Air-sea flux parameters are essential for quantifying momentum exchange in the marine atmospheric boundary layer (MABL). Traditional techniques to quantify these parameters in the open ocean assume stationary and homogeneous conditions. However, these conditions break down in coastal areas, where non-stationary conditions, horizontal gradients, topography, breaking waves, etc. are often encountered. Also, traditional in situ instrumentation alone cannot characterize the variety of spatial scales necessary for accurate modeling. Furthermore, the models themselves are often too coarse to resolve small-scale coastal features. To combat these problems, a field experiment named Coastal Land Air-Sea Interaction (CLASI), conducted in Monterey Bay, CA, aimed to combine in situ and satellite data from various instrumentation (on ships, land-based towers, satellites, etc.) to improve forecasting within the Navy’s Coupled Ocean-Atmosphere Mesoscale Prediction System (COAMPS) model and understanding of land-air-sea boundary layer dynamics. A new synthetic aperture radar (SAR) based technique, using wavelet analysis, is proposed to derive state-of-the-art maps of air-sea parameters, such as wave speed, wave age, surface roughness length, drag coefficient, and wind stress at as low as 5-meter resolution. It is validated against traditional buoy and coastal tower anemometer measurements with promising results. This new technique is valuable for improving forecasting models and can be utilized outside of Monterey Bay, in locations where in situ measurements are not available, and in various complex conditions (i.e. hurricanes, etc.).
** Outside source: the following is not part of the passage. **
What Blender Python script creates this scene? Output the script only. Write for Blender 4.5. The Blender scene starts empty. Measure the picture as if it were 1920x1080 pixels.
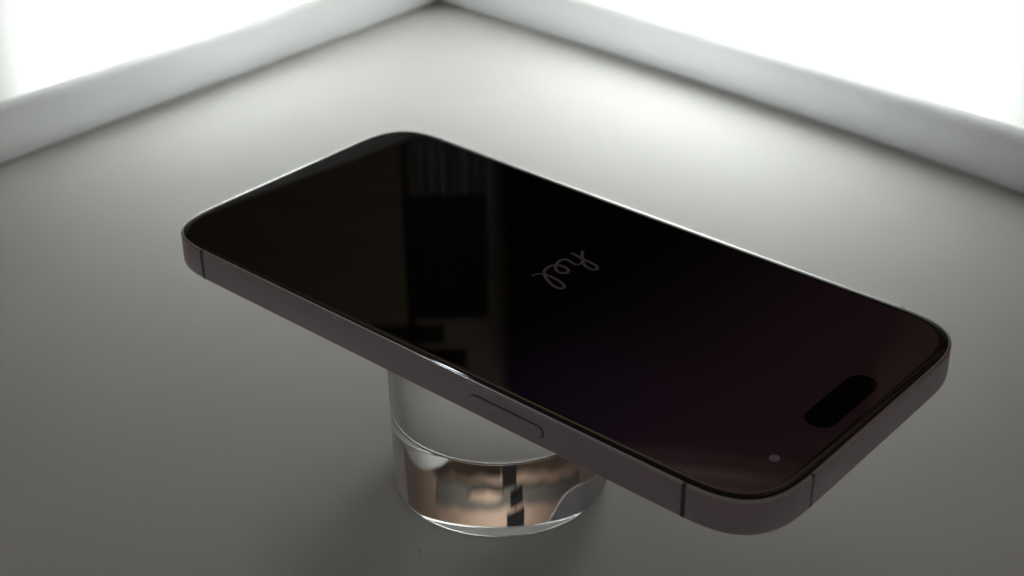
import bpy, bmesh, math, random
from mathutils import Matrix, Vector
random.seed(4)
MM = 0.001
S = bpy.context.scene
COL = S.collection

# ------------------------------------------------------------------ camera
cam_data = bpy.data.cameras.new("camera")
cam = bpy.data.objects.new("camera", cam_data)
COL.objects.link(cam)
rot = Matrix(((0.755068, -0.322501, 0.570846),
              (0.655573, 0.384407, -0.649966),
              (-0.009822, 0.865, 0.501676)))
cam.matrix_world = Matrix.Translation(Vector((179.49, -213.43, 217.27)) * MM) @ rot.to_4x4()
cam_data.sensor_width = 36
cam_data.lens = 53.148
cam_data.clip_start = 0.005
cam_data.clip_end = 50
cam_data.dof.use_dof = True
cam_data.dof.focus_distance = 0.300
cam_data.dof.aperture_fstop = 24
S.camera = cam

# ------------------------------------------------------------------ world: a dim room round the light box
W = bpy.data.worlds.new("World")
S.world = W
W.use_nodes = True
bg = W.node_tree.nodes["Background"]
bg.inputs[0].default_value = (1.0, 0.885, 0.83, 1)
bg.inputs[1].default_value = 0.071

S.view_settings.view_transform = 'Standard'
S.view_settings.look = 'None'
S.view_settings.exposure = 0.08
S.view_settings.gamma = 1
S.render.engine = 'CYCLES'
S.cycles.max_bounces = 24
S.cycles.diffuse_bounces = 6
S.cycles.glossy_bounces = 10
S.cycles.transmission_bounces = 20
S.cycles.transparent_max_bounces = 12
S.cycles.use_denoising = True
S.cycles.sample_clamp_indirect = 6

LAMP_H = 36   # each lamp stands outside the box
GLINT_W = 0.12
ROOM_W = 45.0
LAMP_COL = (0.985, 1.0, 0.985)

# ------------------------------------------------------------------ helpers
def nodes(name):
    m = bpy.data.materials.new(name)
    m.use_nodes = True
    return m, m.node_tree, m.node_tree.nodes["Principled BSDF"]

def mat(name, col, rough=0.5, metal=0.0, spec=0.5, ior=1.5, trans=0.0, emit=None, estr=0.0,
        noise=0.0, nscale=200.0, bump=0.0, bscale=800.0, stretch=None):
    m, t, b = nodes(name)
    b.inputs["Base Color"].default_value = (*col, 1)
    b.inputs["Roughness"].default_value = rough
    b.inputs["Metallic"].default_value = metal
    b.inputs["Specular IOR Level"].default_value = spec
    b.inputs["IOR"].default_value = ior
    b.inputs["Transmission Weight"].default_value = trans
    if emit:
        b.inputs["Emission Color"].default_value = (*emit, 1)
        b.inputs["Emission Strength"].default_value = estr
    if noise or bump:
        tc = t.nodes.new("ShaderNodeTexCoord")
        mp = t.nodes.new("ShaderNodeMapping")
        if stretch:
            mp.inputs["Scale"].default_value = stretch
        t.links.new(tc.outputs["Object"], mp.inputs[0])
    if noise:
        n = t.nodes.new("ShaderNodeTexNoise")
        n.inputs["Scale"].default_value = nscale
        n.inputs["Detail"].default_value = 6
        t.links.new(mp.outputs[0], n.inputs[0])
        r = t.nodes.new("ShaderNodeMapRange")
        r.inputs["To Min"].default_value = 1 - noise
        r.inputs["To Max"].default_value = 1 + noise
        t.links.new(n.outputs["Fac"], r.inputs["Value"])
        mx = t.nodes.new("ShaderNodeVectorMath")
        mx.operation = 'SCALE'
        mx.inputs[0].default_value = col
        t.links.new(r.outputs[0], mx.inputs["Scale"])
        t.links.new(mx.outputs[0], b.inputs["Base Color"])
    if bump:
        n = t.nodes.new("ShaderNodeTexNoise")
        n.inputs["Scale"].default_value = bscale
        n.inputs["Detail"].default_value = 4
        t.links.new(mp.outputs[0], n.inputs[0])
        bp = t.nodes.new("ShaderNodeBump")
        bp.inputs["Strength"].default_value = bump
        bp.inputs["Distance"].default_value = 0.0002
        t.links.new(n.outputs["Fac"], bp.inputs["Height"])
        t.links.new(bp.outputs[0], b.inputs["Normal"])
    return m

def mesh_obj(name, verts, faces, material, parent=None, smooth=False, loc=None):
    me = bpy.data.meshes.new(name)
    me.from_pydata([tuple(c * MM for c in v) for v in verts], [], faces)
    bm = bmesh.new(); bm.from_mesh(me)
    bmesh.ops.recalc_face_normals(bm, faces=bm.faces)
    bm.to_mesh(me); bm.free()
    me.materials.append(material)
    if smooth:
        for p in me.polygons: p.use_smooth = True
    o = bpy.data.objects.new(name, me)
    COL.objects.link(o)
    if parent: o.parent = parent
    if loc: o.location = Vector(loc) * MM
    return o

def thing(name, label, cat, loc=(0, 0, 0), group=None):
    o = bpy.data.objects.new(name, None)
    COL.objects.link(o)
    o.empty_display_size = 0.01
    o.location = Vector(loc) * MM
    o["label"] = label; o["category"] = cat
    if group: o["group"] = group
    return o

def sharp(o, deg=35):
    for p in o.data.polygons: p.use_smooth = True
    o.data.set_sharp_from_angle(angle=math.radians(deg))

def box_vf(x0, x1, y0, y1, z0, z1):
    v = [(x, y, z) for z in (z0, z1) for y in (y0, y1) for x in (x0, x1)]
    f = [(0, 1, 3, 2), (4, 6, 7, 5), (0, 4, 5, 1), (2, 3, 7, 6), (0, 2, 6, 4), (1, 5, 7, 3)]
    return v, f

def box(name, a, material, parent=None, bev=0.0, seg=3):
    o = mesh_obj(name, *box_vf(*a), material, parent)
    if bev:
        bm = bmesh.new(); bm.from_mesh(o.data)
        bmesh.ops.bevel(bm, geom=bm.edges[:], offset=bev * MM, segments=seg, affect='EDGES', profile=0.5)
        bm.to_mesh(o.data); bm.free()
        sharp(o, 40)
    return o

# ------------------------------------------------------------------ materials
M_floor = mat("matt_white_floor", (0.70, 0.69, 0.675), 0.55, spec=0.25, noise=0.015, nscale=30, bump=0.04, bscale=2500)
M_lip = mat("white_lip_plastic", (0.86, 0.87, 0.88), 0.45, noise=0.01, nscale=40)
_b = M_lip.node_tree.nodes["Principled BSDF"]
_b.inputs["Subsurface Weight"].default_value = 1.0
_b.inputs["Subsurface Radius"].default_value = (1, 1, 1)
_b.inputs["Subsurface Scale"].default_value = 0.0085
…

Dec 14 (Monday, 10:00 am): Dr. Gunnar Spreen
Institute of Environmental Physics, University of Bremen, Germany

MOSAiC – The International Arctic Drift Expedition:
Sea Ice and Remote Sensing Measurements
Zoom Recording Available at COMPASS ON DEMAND

The research icebreaker Polarstern drifted for one year from October 2019 to September 2020 with the sea ice from the Russian Arctic towards Fram Strait between Greenland and Svalbard. The inter-disciplinary measurement program covered atmosphere, ocean, sea ice, ecosystem, and biogeochemistry domains. Here the focus will be on the comprehensive sea ice, snow, and remote sensing program. Observations ranged from micro-physical properties of the snow and ice to the large scale distributions of ice thickness and topography measured by helicopter. A summary of sea ice measurements will be presented together with personal experiences from the first and last leg of the expedition. A focus will be on observations used for satellite remote sensing evaluation and algorithm development. In particular, microwave emission and scattering of sea ice was measured at different frequencies and polarizations.